Jak dodał większe przedsięwzięcia, np. cykliczne festiwale, realizują na ogół charyzmatyczne osoby znane w środowisku polonijnym. Opierają się one w pełni na wolontariuszach.
Według przekazanych PAP informacji wzmocnienie działań promocyjnych możliwe będzie m.in. za pośrednictwem portalu internetowego, opracowania specjalnego podręcznika, katalogu, a także filmów i webinariów. Uniwersytet pragnie dokonać też oceny skuteczności dotychczasowych wysiłków.

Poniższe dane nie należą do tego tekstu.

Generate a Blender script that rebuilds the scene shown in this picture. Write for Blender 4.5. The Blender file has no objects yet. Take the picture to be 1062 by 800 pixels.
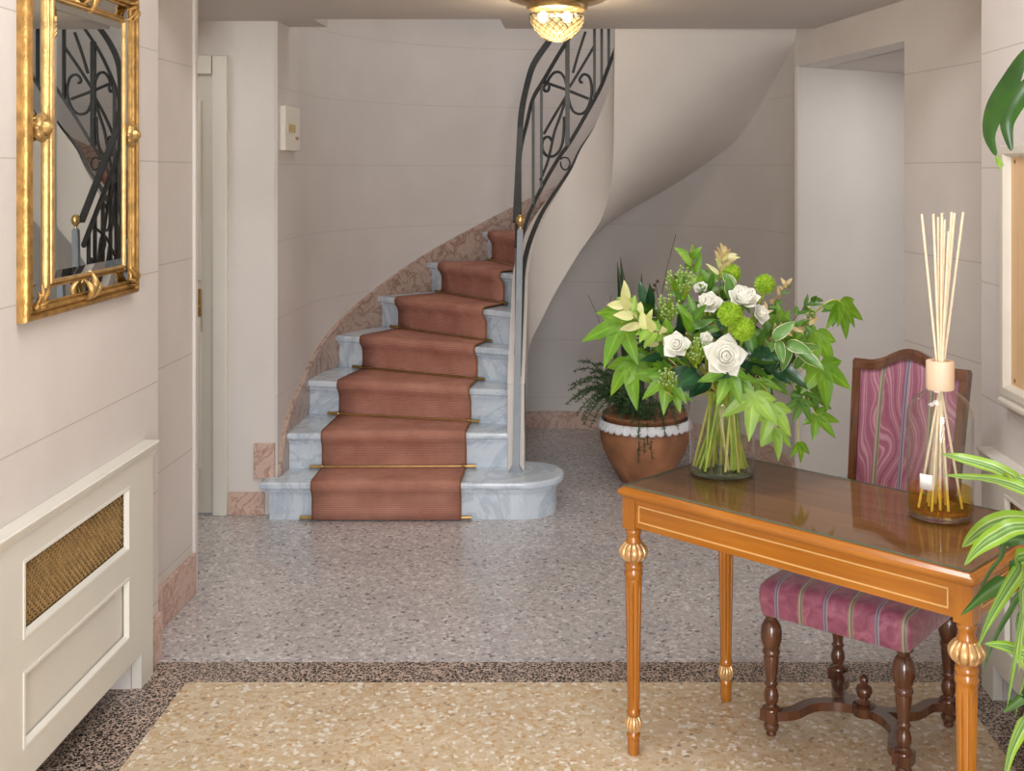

Badacze uniwersytetu zauważyli, że sieć Polskich Instytutów Kultury mimo szerokiej oferty wydarzeń kulturalnych, adresowanych do odbiorcy amerykańskiego, niemieckiego czy brytyjskiego, często funkcjonuje w oderwaniu od zasobów związanych z liczną zbiorowością polonijną.
Za ciekawe i ważne inicjatywy w Nowym Jorku o potencjale umożliwiające promocję wśród Polonii, ale też Amerykanów szef projektu oraz dr Marcin Gońda uznali m.in. tłumaczenia literatury polskiej, w tym „Szkice piórkiem” Andrzeja Bobkowskiego oraz cykle upowszechniające wiedzę o polskich pisarzach publikowane na You Tube przez Instytut Kultury Polskiej.
W dziedzinie filmu wymienili Polish Film Festival, organizowany przez Hannę Hartwicz oraz Greenpoint Film Festival z udziałem Polaków. W obszarze sztuk wizualnych zwrócili uwagę na nowojorskich Emocjonalistów (Lubomir Tomaszewski, Janusz i Artur Skowron) i festiwal „Chopin and Friends” fundacji NYDAI kierowanej przez Mariana Żaka.
„Działania promocyjne podejmowane w dużej mierze przez pojedyncze osoby, mają zasięg bardzo niewielki. Podniesienie ich do rangi widocznych i znaczących na przebogatej mapie wydarzeń kulturalnych Nowego Jorku wymagałoby systemowego wsparcia, dużego budżetu, koordynacji działań, nadania im określonego kierunku i dynamiki” – podkreślili badacze.
Projekt pod nazwą „Opracowanie i upowszechnienie narzędzi wspierających promocję polskiej kultury za granicą” uczelnia krakowska realizuje od marca. Finansowany jest z budżetu Ministerstwa Edukacji i Nauki.